Why light sabers don’t knock any vaguely magnetic thing they approach out of the way of their hot, glowing, cutting part is a question for a fan expert. Scientifically, it doesn’t make sense.

Of course, lightsaber blades are never shown in the movies cutting other lightsaber blades, presumably due to the interaction of their plasma-containing fields. Presumably this means that other magnetic “shielding” can block a lightsaber. Perhaps the “ray-shielded” trash masher in Episode 4 is not only blaster-proof, but lightsaber-proof, too.

Of course, lightsaber blades can defect blaster bolts, presumably because they’re charged plasma similar to the kind contained in a lightsaber blade.

Why the designers of that worthless white stormtrooper armor didn’t think to build in "ray-shielding", making the stuffblaster and light-saber proof, I’ll leave to a true fan expert.

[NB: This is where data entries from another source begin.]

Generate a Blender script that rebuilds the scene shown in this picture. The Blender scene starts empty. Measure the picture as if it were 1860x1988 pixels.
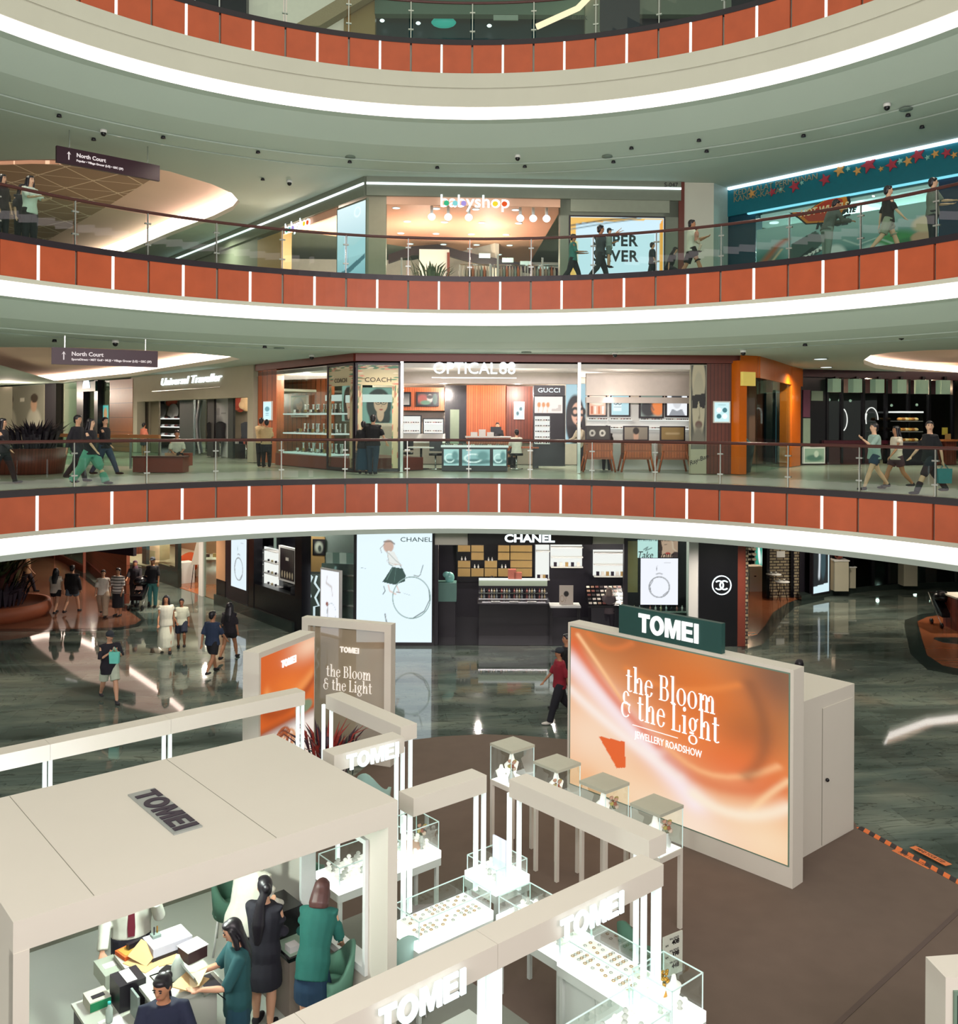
import bpy, bmesh, math, random
import numpy as np
from mathutils import Vector, Matrix
from mathutils.geometry import tessellate_polygon
C = bpy.context; SC = C.scene; COL = SC.collection
random.seed(7)
R = math.radians
# ------------------------------------------------------------------ camera
F, CX, CY, ROLL, H = 1800.0, 930.0, 820.5, 0.0059, 6.6
cd = bpy.data.cameras.new('camera'); CAM = bpy.data.objects.new('camera', cd); COL.objects.link(CAM)
cd.sensor_fit = 'HORIZONTAL'; cd.sensor_width = 36; cd.lens = 36 * F / 1860
cd.shift_x = 0; cd.shift_y = -(994 - CY) / 1860; cd.clip_start = .05; cd.clip_end = 300
CAM.location = (0, 0, H)
CAM.rotation_euler = (Matrix.Rotation(R(90), 3, 'X') @ Matrix.Rotation(ROLL, 3, 'Z')).to_euler()
SC.camera = CAM
# ------------------------------------------------------------------ view, world, big lights
vs = SC.view_settings
vs.view_transform = 'Standard'; vs.look = 'None'; vs.exposure = 0.0; vs.gamma = 1; vs.use_curve_mapping = False
SC.cycles.max_bounces = 5; SC.cycles.diffuse_bounces = 2; SC.cycles.glossy_bounces = 3
SC.cycles.use_adaptive_sampling = True; SC.cycles.adaptive_threshold = .05
SC.cycles.transparent_max_bounces = 12; SC.cycles.transmission_bounces = 2
SC.cycles.sample_clamp_indirect = 4; SC.cycles.caustics_reflective = False; SC.cycles.caustics_refractive = False
W = bpy.data.worlds.new('world'); SC.world = W; W.use_nodes = True
W.node_tree.nodes['Background'].inputs[0].default_value = (.78, .82, .74, 1)
W.node_tree.nodes['Background'].inputs[1].default_value = .62

def lin(h):
    if not isinstance(h, str): return tuple(h)
    h = h.lstrip('#'); o = []
    for i in (0, 2, 4):
        v = int(h[i:i + 2], 16) / 255
        o.append(v / 12.92 if v <= .04045 else ((v + .055) / 1.055) ** 2.4)
    return tuple(o)

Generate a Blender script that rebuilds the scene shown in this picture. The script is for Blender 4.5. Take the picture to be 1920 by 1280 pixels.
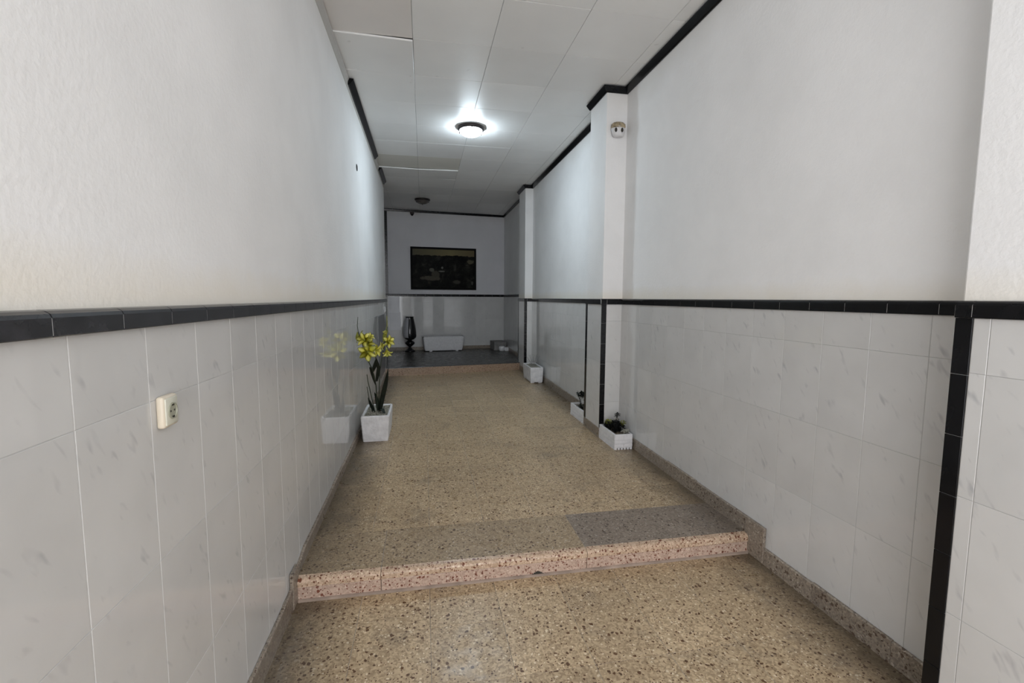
import bpy, bmesh, math, random
from mathutils import Vector, Matrix, Euler
random.seed(7)
C = bpy.context.scene.collection
for o in list(bpy.data.objects): bpy.data.objects.remove(o)

# ------------------------------------------------------------ camera, sky, exposure
H = 1.5
R = [[0.9824640684026668, -0.18637975413022412, 0.0051905248325410545],
     [-0.012216271009866957, -0.09212433295444356, -0.9956725716822334],
     [0.18605138274222394, 0.9781491167138352, -0.09278571254051167]]
F = 868.955
cd = bpy.data.cameras.new('camera'); cam = bpy.data.objects.new('camera', cd); C.objects.link(cam)
cd.sensor_width = 36.0; cd.lens = 36.0*F/1920; cd.clip_start = 0.02
r_, d_, f_ = [Vector(v) for v in R]
cam.matrix_world = Matrix(((r_.x, -d_.x, -f_.x, 0), (r_.y, -d_.y, -f_.y, 0), (r_.z, -d_.z, -f_.z, H), (0, 0, 0, 1)))
bpy.context.scene.camera = cam
W = bpy.data.worlds.new('sky'); bpy.context.scene.world = W; W.use_nodes = True
bg = W.node_tree.nodes['Background']
bg.inputs[0].default_value = (0.97, 0.985, 1.02, 1); bg.inputs[1].default_value = 4.5
vs = bpy.context.scene.view_settings
vs.view_transform = 'Standard'; vs.look = 'None'; vs.gamma = 1; vs.use_curve_mapping = False
vs.exposure = 0.0
LAMP_STRENGTH = 145.0
# sampling portal in the street opening (gives off no light itself)
pl = bpy.data.lights.new('daylight_portal', 'AREA'); pl.shape = 'RECTANGLE'; pl.size = 2.6; pl.size_y = 3.5
po = bpy.data.objects.new('daylight_portal', pl); C.objects.link(po)
po.location = (0.62, -3.05, 1.73); po.rotation_euler = (math.radians(90), 0, 0); pl.cycles.is_portal = True
pl2 = pl.copy(); pl2.size = 2.1; po2 = bpy.data.objects.new('daylight_portal', pl2); C.objects.link(po2)
po2.location = (-0.78, -1.95, 1.73); po2.rotation_euler = (math.radians(90), 0, math.radians(-90)); pl2.cycles.is_portal = True  # second portal, over the unseen side gap added for daylight

# ------------------------------------------------------------ helpers
def link(name, me, parent=None, mat=None):
    o = bpy.data.objects.new(name, me); C.objects.link(o)
    if parent is not None: o.parent = parent
    if mat is not None and me is not None:
        for m in (mat if isinstance(mat, (list, tuple)) else [mat]): me.materials.append(m)
    return o
def mesh_of(name, bm, smooth=False):
    bmesh.ops.recalc_face_normals(bm, faces=bm.faces)
    me = bpy.data.meshes.new(name); bm.to_mesh(me); bm.free()
    if smooth:
        for p in me.polygons: p.use_smooth = True
    return me
def box(bm, x0, x1, y0, y1, z0, z1, mi=0):
    v = [bm.verts.new((x, y, z)) for x in (x0, x1) for y in (y0, y1) for z in (z0, z1)]
    for f in ((0,1,3,2), (4,6,7,5), (0,4,5,1), (2,3,7,6), (0,2,6,4), (1,5,7,3)):
        bm.faces.new([v[i] for i in f]).material_index = mi
    return v
def bevel(bm, w, seg=2, edges=None):
    bmesh.ops.bevel(bm, geom=edges if edges else list(bm.edges), offset=w, segments=seg, affect='EDGES', profile=0.5)
def thing(name, label, cat, loc, rz=0, group=None):
    o = bpy.data.objects.new(name, None); C.objects.link(o); o.location = loc; o.rotation_euler = (0, 0, rz)
    o.empty_display_size = 0.05; o['label'] = label; o['category'] = cat
    if group: o['group'] = group
    return o
def tag(o, label, cat, group=None):
    o['label'] = label; o['category'] = cat
    if group: o['group'] = group
    return o
def struct(o): o['kind'] = 'structure'; return o
def lathe(bm, prof, seg=24, c=(0, 0), sx=1, sy=1, cap0=True, cap1=True, mi=0):
    rings = []
    for r, z in prof:
        rings.append([bm.verts.new((c[0]+sx*r*math.cos(2*math.pi*i/seg), c[1]+sy*r*math.sin(2*math.pi*i/seg), z)) for i in range(seg)])
    for a, b in zip(rings, rings[1:]):
        for i in range(seg):
            bm.faces.new((a[i], a[(i+1) % seg], b[(i+1) % seg], b[i])).material_index = mi
    if cap0: bm.faces.new(rings[0][::-1]).material_index = mi
    if cap1: bm.faces.new(rings[-1]).material_index = mi
    return rings
def tube(bm, pts, rads, seg=8):
    pts = [Vector(p) for p in pts]; rings = []
    for i, p in enumerate(pts):
        t = (pts[min(i+1, len(pts)-1)]-pts[max(i-1, 0)]).normalized()
        a = t.cross(Vector((0.3, 0.9, 0.1))).normalized(); b = t.cross(a)
        r = rads[i] if isinstance(rads, (list, tuple)) else rads
        rings.append([bm.verts.new(p+a*r*math.cos(2*math.pi*k/seg)+b*r*math.sin(2*math.pi*k/seg)) for k in range(seg)])
    for a, b in zip(rings, rings[1:]):
        for i in range(seg): bm.faces.new((a[i], a[(i+1) % seg], b[(i+1) % seg], b[i]))
    bm.faces.new(rings[0][::-1]); bm.faces.new(rings[-1])
def sweep(bm, path, prof, closed_ends=True):
    """prof: (d, z); d = distance to the LEFT of the path direction; mitred in plan."""
    P = [Vector((p[0], p[1])) for p in path]; n = len(P); rows = []
    for i in range(n):
        ds = []
        if i > 0: ds.append((P[i]-P[i-1]).normalized())
        if i < n-1: ds.append((P[i+1]-P[i]).normalized())
        ns = [Vector((-d.y, d.x)) for d in ds]
        if len(ns) == 1: m = ns[0]
        else:
            m = (ns[0]+ns[1]).normalized(); m = m/max(m.dot(ns[0]), 0.2)
        rows.append([bm.verts.new((P[i].x+m.x*d, P[i].y+m.y*d, z)) for d, z in prof])
    k = len(prof)
    for a, b in zip(rows, rows[1:]):
        for j in range(k): bm.faces.new((a[j], a[(j+1) % k], b[(j+1) % k], b[j]))
    if closed_ends: bm.faces.new(rows[0]); bm.faces.new(rows[-1][::-1])

# ------------------------------------------------------------ materials
def mat(name):
    m = bpy.data.materials.new(name); m.use_nodes = True
    nt = m.node_tree; return m, nt, nt.nodes['Principled BSDF']
def nd(nt, t, **kw):
    n = nt.nodes.new(t)
    for k, v in kw.items():
        if k.startswith('i_'): n.inputs[k[2:].replace('_', ' ')].default_value = v
        else: setattr(n, k, v)
    return n
def ramp(nt, fac, stops):
    n = nt.nodes.new('ShaderNodeValToRGB'); e = n.color_ramp.elements
    while len(e) < len(stops): e.new(0.5)
    for el, (p, c) in zip(e, stops):
        el.position = p; el.color = c if len(c) == 4 else (*c, 1)
    nt.links.new(fac, n.inputs[0]); return n.outputs[0]
def mix(nt, fac, a, b, blend='MIX'):
    n = nt.nodes.new('ShaderNodeMix'); n.data_type = 'RGBA'; n.blend_type = blend
    for s, v in ((0, fac), (6, a), (7, b)):
        if isinstance(v, bpy.types.NodeSocket): nt.links.new(v, n.inputs[s])
        elif s == 0: n.inputs[0].default_value = v
        else: n.inputs[s].default_value = (*v, 1)
    return n.outputs[2]
def math_(nt, op, a, b=None, c=None, clamp=False):
    n = nt.nodes.new('ShaderNodeMath'); n.operation = op; n.use_clamp = clamp
    for i, v in enumerate((a, b, c)):
        if v is None: continue
        if isinstance(v, bpy.types.NodeSocket): nt.links.new(v, n.inputs[i])
        else: n.inputs[i].default_value = v
    return n.outputs[0]
def noise(nt, vec, scale, detail=2, rough=0.5, dist=0.0):
    n = nd(nt, 'ShaderNodeTexNoise', i_Scale=scale, i_Detail=detail, i_Roughness=rough, i_Distortion=dist)
    if vec: nt.links.new(vec, n.inputs['Vector'])
    return n.outputs['Fac']
def bump(nt, b, h, strength, dist):
    n = nd(nt, 'ShaderNodeBump', i_Strength=strength, i_Distance=dist)
    nt.links.new(h, n.inputs['Height']); nt.links.new(n.outputs[0], b.inputs['Normal'])
def maprange(nt, v, a, b, c=0.0, d=1.0):
    n = nt.nodes.new('ShaderNodeMapRange'); n.clamp = True
    nt.links.new(v, n.inputs[0])
    for i, q in enumerate((a, b, c, d)): n.inputs[i+1].default_value = q
    return n.outputs[0]
def simple(name, col, rough=0.5, metal=0.0, var=0.0, vscale=20, bmp=0.0, bscale=60, spec=0.5):
    m, nt, b = mat(name); tc = nd(nt, 'ShaderNodeTexCoord')
    b.inputs['Roughness'].default_value = rough; b.inputs['Metallic'].default_value = metal
    b.inputs['Specular IOR Level'].default_value = spec
    dark = tuple(c*(1-var) for c in col)
    nt.links.new(ramp(nt, noise(nt, tc.outputs['Object'], vscale, 3), [(0.3, dark), (0.7, col)]), b.inputs['Base Color'])
    if bmp: bump(nt, b, noise(nt, tc.outputs['Object'], bscale, 3), bmp, 0.01)
    return m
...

Another mystery is why lightsabers never seem to start fires. One would think that the slightest touch of them to flammable cloths, furnature, fuel, etc. would set it all ablaze, but except of an occasional ember or burn mark when someone gets a limb lopped off, you never see much ignition. Perhaps they have built-in fire extinguisher systems?

Ultimately, I think, it’s best not to take lightsabers too seriously. They are, after all, make-believe. Lucas wasn’t really trying for any scientific realism in Episode 4, just a cool-looking special effect that showed Jedi to be dashing, swash-buckling, dangerous beings with exotic, “elegant”, deadly weapons that lesser beings lacked.